--- Start Stored data ---
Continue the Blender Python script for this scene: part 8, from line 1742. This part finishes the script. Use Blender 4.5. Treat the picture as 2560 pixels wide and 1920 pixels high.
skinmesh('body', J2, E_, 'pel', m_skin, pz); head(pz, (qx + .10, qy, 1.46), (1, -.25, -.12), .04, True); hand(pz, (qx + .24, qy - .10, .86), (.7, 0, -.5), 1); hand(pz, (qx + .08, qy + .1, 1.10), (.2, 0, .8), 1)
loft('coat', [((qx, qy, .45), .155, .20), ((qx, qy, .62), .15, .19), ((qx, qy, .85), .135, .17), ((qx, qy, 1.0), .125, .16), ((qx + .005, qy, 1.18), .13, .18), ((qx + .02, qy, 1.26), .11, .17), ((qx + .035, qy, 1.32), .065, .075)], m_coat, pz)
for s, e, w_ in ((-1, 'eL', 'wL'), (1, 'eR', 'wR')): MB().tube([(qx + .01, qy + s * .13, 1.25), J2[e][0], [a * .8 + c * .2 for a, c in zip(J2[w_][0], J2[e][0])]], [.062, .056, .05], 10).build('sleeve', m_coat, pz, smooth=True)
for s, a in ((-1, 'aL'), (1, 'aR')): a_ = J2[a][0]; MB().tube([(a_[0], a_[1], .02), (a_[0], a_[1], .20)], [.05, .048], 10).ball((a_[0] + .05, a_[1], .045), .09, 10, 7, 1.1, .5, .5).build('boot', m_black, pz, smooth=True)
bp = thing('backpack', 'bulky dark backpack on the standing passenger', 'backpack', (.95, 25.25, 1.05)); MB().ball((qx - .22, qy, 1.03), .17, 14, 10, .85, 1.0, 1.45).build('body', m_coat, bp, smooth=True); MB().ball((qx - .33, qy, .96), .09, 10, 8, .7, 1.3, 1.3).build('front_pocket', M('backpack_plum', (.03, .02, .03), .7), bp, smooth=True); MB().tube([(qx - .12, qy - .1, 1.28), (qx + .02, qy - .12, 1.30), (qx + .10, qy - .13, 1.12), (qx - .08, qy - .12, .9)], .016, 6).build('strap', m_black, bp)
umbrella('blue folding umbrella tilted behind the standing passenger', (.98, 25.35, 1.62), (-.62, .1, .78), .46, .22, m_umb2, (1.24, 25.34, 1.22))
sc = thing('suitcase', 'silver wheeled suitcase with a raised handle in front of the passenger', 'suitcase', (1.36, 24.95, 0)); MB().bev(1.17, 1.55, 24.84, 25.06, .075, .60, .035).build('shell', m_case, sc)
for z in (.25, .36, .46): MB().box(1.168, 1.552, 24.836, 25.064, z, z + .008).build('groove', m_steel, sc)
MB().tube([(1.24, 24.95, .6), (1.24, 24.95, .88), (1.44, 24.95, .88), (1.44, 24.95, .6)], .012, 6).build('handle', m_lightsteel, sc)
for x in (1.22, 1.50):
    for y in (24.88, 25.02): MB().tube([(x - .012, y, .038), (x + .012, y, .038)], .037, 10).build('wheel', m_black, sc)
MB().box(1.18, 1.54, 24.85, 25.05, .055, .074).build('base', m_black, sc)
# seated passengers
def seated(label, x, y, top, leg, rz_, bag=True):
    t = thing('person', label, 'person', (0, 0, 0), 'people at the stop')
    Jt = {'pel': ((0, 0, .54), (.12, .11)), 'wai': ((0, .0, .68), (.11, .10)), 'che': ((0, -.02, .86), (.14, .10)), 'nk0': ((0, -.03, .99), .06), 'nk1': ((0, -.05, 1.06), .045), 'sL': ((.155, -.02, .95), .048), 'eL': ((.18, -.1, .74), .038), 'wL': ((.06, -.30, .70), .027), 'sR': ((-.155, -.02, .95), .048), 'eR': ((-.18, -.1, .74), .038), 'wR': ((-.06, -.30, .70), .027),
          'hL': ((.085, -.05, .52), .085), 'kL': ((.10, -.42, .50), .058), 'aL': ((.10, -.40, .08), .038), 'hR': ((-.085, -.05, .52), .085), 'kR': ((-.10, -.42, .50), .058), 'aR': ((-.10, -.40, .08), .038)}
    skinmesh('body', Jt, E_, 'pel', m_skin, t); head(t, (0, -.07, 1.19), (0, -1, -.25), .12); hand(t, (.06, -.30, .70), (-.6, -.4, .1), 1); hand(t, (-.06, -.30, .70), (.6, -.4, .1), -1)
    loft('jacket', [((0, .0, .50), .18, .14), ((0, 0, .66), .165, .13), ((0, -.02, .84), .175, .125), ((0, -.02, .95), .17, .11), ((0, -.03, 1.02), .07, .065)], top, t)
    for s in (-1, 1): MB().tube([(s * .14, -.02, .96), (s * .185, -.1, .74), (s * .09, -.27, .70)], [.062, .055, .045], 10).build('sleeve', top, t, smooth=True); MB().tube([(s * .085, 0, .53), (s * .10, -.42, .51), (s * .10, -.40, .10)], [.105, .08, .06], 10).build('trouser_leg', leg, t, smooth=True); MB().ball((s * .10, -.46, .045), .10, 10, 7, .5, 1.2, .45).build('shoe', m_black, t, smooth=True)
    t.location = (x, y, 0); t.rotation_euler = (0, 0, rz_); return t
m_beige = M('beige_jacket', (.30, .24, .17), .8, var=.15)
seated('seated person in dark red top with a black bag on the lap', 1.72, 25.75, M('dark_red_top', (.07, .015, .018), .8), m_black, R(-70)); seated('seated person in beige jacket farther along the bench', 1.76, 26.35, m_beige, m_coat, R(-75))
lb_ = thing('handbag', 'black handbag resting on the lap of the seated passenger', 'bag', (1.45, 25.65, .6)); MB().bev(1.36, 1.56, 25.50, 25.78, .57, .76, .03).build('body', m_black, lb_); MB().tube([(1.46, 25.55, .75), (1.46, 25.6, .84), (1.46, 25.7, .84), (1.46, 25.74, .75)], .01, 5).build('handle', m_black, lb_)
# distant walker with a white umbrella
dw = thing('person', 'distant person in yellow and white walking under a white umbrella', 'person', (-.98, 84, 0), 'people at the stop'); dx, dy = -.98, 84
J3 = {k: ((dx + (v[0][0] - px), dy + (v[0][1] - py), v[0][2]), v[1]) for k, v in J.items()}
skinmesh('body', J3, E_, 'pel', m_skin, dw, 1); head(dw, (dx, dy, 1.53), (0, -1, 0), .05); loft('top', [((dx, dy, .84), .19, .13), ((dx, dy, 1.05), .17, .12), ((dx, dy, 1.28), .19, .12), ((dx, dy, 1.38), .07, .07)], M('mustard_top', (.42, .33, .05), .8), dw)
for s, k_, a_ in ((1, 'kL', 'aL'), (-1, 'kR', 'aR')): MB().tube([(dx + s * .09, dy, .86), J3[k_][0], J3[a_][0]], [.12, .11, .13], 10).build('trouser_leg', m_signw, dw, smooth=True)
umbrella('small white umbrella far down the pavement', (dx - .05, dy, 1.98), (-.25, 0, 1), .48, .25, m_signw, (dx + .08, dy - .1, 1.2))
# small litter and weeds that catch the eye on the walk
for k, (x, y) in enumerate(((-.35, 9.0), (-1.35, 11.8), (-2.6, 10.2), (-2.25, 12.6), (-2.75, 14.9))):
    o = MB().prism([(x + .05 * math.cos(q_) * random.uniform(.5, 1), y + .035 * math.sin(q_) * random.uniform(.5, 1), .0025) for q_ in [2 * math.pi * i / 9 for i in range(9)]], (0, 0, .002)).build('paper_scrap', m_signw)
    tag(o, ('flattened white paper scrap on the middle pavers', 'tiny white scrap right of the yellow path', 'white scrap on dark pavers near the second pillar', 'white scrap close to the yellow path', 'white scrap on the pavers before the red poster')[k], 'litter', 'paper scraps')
--- End Stored data ---
● **What needs to be done**: Copy the material above, line for line.

● **Exercise answer**:
Continue the Blender Python script for this scene: part 8, from line 1742. This part finishes the script. Use Blender 4.5. Treat the picture as 2560 pixels wide and 1920 pixels high.
skinmesh('body', J2, E_, 'pel', m_skin, pz); head(pz, (qx + .10, qy, 1.46), (1, -.25, -.12), .04, True); hand(pz, (qx + .24, qy - .10, .86), (.7, 0, -.5), 1); hand(pz, (qx + .08, qy + .1, 1.10), (.2, 0, .8), 1)
loft('coat', [((qx, qy, .45), .155, .20), ((qx, qy, .62), .15, .19), ((qx, qy, .85), .135, .17), ((qx, qy, 1.0), .125, .16), ((qx + .005, qy, 1.18), .13, .18), ((qx + .02, qy, 1.26), .11, .17), ((qx + .035, qy, 1.32), .065, .075)], m_coat, pz)
for s, e, w_ in ((-1, 'eL', 'wL'), (1, 'eR', 'wR')): MB().tube([(qx + .01, qy + s * .13, 1.25), J2[e][0], [a * .8 + c * .2 for a, c in zip(J2[w_][0], J2[e][0])]], [.062, .056, .05], 10).build('sleeve', m_coat, pz, smooth=True)
for s, a in ((-1, 'aL'), (1, 'aR')): a_ = J2[a][0]; MB().tube([(a_[0], a_[1], .02), (a_[0], a_[1], .20)], [.05, .048], 10).ball((a_[0] + .05, a_[1], .045), .09, 10, 7, 1.1, .5, .5).build('boot', m_black, pz, smooth=True)
bp = thing('backpack', 'bulky dark backpack on the standing passenger', 'backpack', (.95, 25.25, 1.05)); MB().ball((qx - .22, qy, 1.03), .17, 14, 10, .85, 1.0, 1.45).build('body', m_coat, bp, smooth=True); MB().ball((qx - .33, qy, .96), .09, 10, 8, .7, 1.3, 1.3).build('front_pocket', M('backpack_plum', (.03, .02, .03), .7), bp, smooth=True); MB().tube([(qx - .12, qy - .1, 1.28), (qx + .02, qy - .12, 1.30), (qx + .10, qy - .13, 1.12), (qx - .08, qy - .12, .9)], .016, 6).build('strap', m_black, bp)
umbrella('blue folding umbrella tilted behind the standing passenger', (.98, 25.35, 1.62), (-.62, .1, .78), .46, .22, m_umb2, (1.24, 25.34, 1.22))
sc = thing('suitcase', 'silver wheeled suitcase with a raised handle in front of the passenger', 'suitcase', (1.36, 24.95, 0)); MB().bev(1.17, 1.55, 24.84, 25.06, .075, .60, .035).build('shell', m_case, sc)
for z in (.25, .36, .46): MB().box(1.168, 1.552, 24.836, 25.064, z, z + .008).build('groove', m_steel, sc)
MB().tube([(1.24, 24.95, .6), (1.24, 24.95, .88), (1.44, 24.95, .88), (1.44, 24.95, .6)], .012, 6).build('handle', m_lightsteel, sc)
for x in (1.22, 1.50):
    for y in (24.88, 25.02): MB().tube([(x - .012, y, .038), (x + .012, y, .038)], .037, 10).build('wheel', m_black, sc)
MB().box(1.18, 1.54, 24.85, 25.05, .055, .074).build('base', m_black, sc)
# seated passengers
def seated(label, x, y, top, leg, rz_, bag=True):
    t = thing('person', label, 'person', (0, 0, 0), 'people at the stop')
    Jt = {'pel': ((0, 0, .54), (.12, .11)), 'wai': ((0, .0, .68), (.11, .10)), 'che': ((0, -.02, .86), (.14, .10)), 'nk0': ((0, -.03, .99), .06), 'nk1': ((0, -.05, 1.06), .045), 'sL': ((.155, -.02, .95), .048), 'eL': ((.18, -.1, .74), .038), 'wL': ((.06, -.30, .70), .027), 'sR': ((-.155, -.02, .95), .048), 'eR': ((-.18, -.1, .74), .038), 'wR': ((-.06, -.30, .70), .027),
          'hL': ((.085, -.05, .52), .085), 'kL': ((.10, -.42, .50), .058), 'aL': ((.10, -.40, .08), .038), 'hR': ((-.085, -.05, .52), .085), 'kR': ((-.10, -.42, .50), .058), 'aR': ((-.10, -.40, .08), .038)}
    skinmesh('body', Jt, E_, 'pel', m_skin, t); head(t, (0, -.07, 1.19), (0, -1, -.25), .12); hand(t, (.06, -.30, .70), (-.6, -.4, .1), 1); hand(t, (-.06, -.30, .70), (.6, -.4, .1), -1)
    loft('jacket', [((0, .0, .50), .18, .14), ((0, 0, .66), .165, .13), ((0, -.02, .84), .175, .125), ((0, -.02, .95), .17, .11), ((0, -.03, 1.02), .07, .065)], top, t)
    for s in (-1, 1): MB().tube([(s * .14, -.02, .96), (s * .185, -.1, .74), (s * .09, -.27, .70)], [.062, .055, .045], 10).build('sleeve', top, t, smooth=True); MB().tube([(s * .085, 0, .53), (s * .10, -.42, .51), (s * .10, -.40, .10)], [.105, .08, .06], 10).build('trouser_leg', leg, t, smooth=True); MB().ball((s * .10, -.46, .045), .10, 10, 7, .5, 1.2, .45).build('shoe', m_black, t, smooth=True)
    t.location = (x, y, 0); t.rotation_euler = (0, 0, rz_); return t
m_beige = M('beige_jacket', (.30, .24, .17), .8, var=.15)
seated('seated person in dark red top with a black bag on the lap', 1.72, 25.75, M('dark_red_top', (.07, .015, .018), .8), m_black, R(-70)); seated('seated person in beige jacket farther along the bench', 1.76, 26.35, m_beige, m_coat, R(-75))
lb_ = thing('handbag', 'black handbag resting on the lap of the seated passenger', 'bag', (1.45, 25.65, .6)); MB().bev(1.36, 1.56, 25.50, 25.78, .57, .76, .03).build('body', m_black, lb_); MB().tube([(1.46, 25.55, .75), (1.46, 25.6, .84), (1.46, 25.7, .84), (1.46, 25.74, .75)], .01, 5).build('handle', m_black, lb_)
# distant walker with a white umbrella
dw = thing('person', 'distant person in yellow and white walking under a white umbrella', 'person', (-.98, 84, 0), 'people at the stop'); dx, dy = -.98, 84
J3 = {k: ((dx + (v[0][0] - px), dy + (v[0][1] - py), v[0][2]), v[1]) for k, v in J.items()}
skinmesh('body', J3, E_, 'pel', m_skin, dw, 1); head(dw, (dx, dy, 1.53), (0, -1, 0), .05); loft('top', [((dx, dy, .84), .19, .13), ((dx, dy, 1.05), .17, .12), ((dx, dy, 1.28), .19, .12), ((dx, dy, 1.38), .07, .07)], M('mustard_top', (.42, .33, .05), .8), dw)
for s, k_, a_ in ((1, 'kL', 'aL'), (-1, 'kR', 'aR')): MB().tube([(dx + s * .09, dy, .86), J3[k_][0], J3[a_][0]], [.12, .11, .13], 10).build('trouser_leg', m_signw, dw, smooth=True)
umbrella('small white umbrella far down the pavement', (dx - .05, dy, 1.98), (-.25, 0, 1), .48, .25, m_signw, (dx + .08, dy - .1, 1.2))
# small litter and weeds that catch the eye on the walk
for k, (x, y) in enumerate(((-.35, 9.0), (-1.35, 11.8), (-2.6, 10.2), (-2.25, 12.6), (-2.75, 14.9))):
    o = MB().prism([(x + .05 * math.cos(q_) * random.uniform(.5, 1), y + .035 * math.sin(q_) * random.uniform(.5, 1), .0025) for q_ in [2 * math.pi * i / 9 for i in range(9)]], (0, 0, .002)).build('paper_scrap', m_signw)
    tag(o, ('flattened white paper scrap on the middle pavers', 'tiny white scrap right of the yellow path', 'white scrap on dark pavers near the second pillar', 'white scrap close to the yellow path', 'white scrap on the pavers before the red poster')[k], 'litter', 'paper scraps')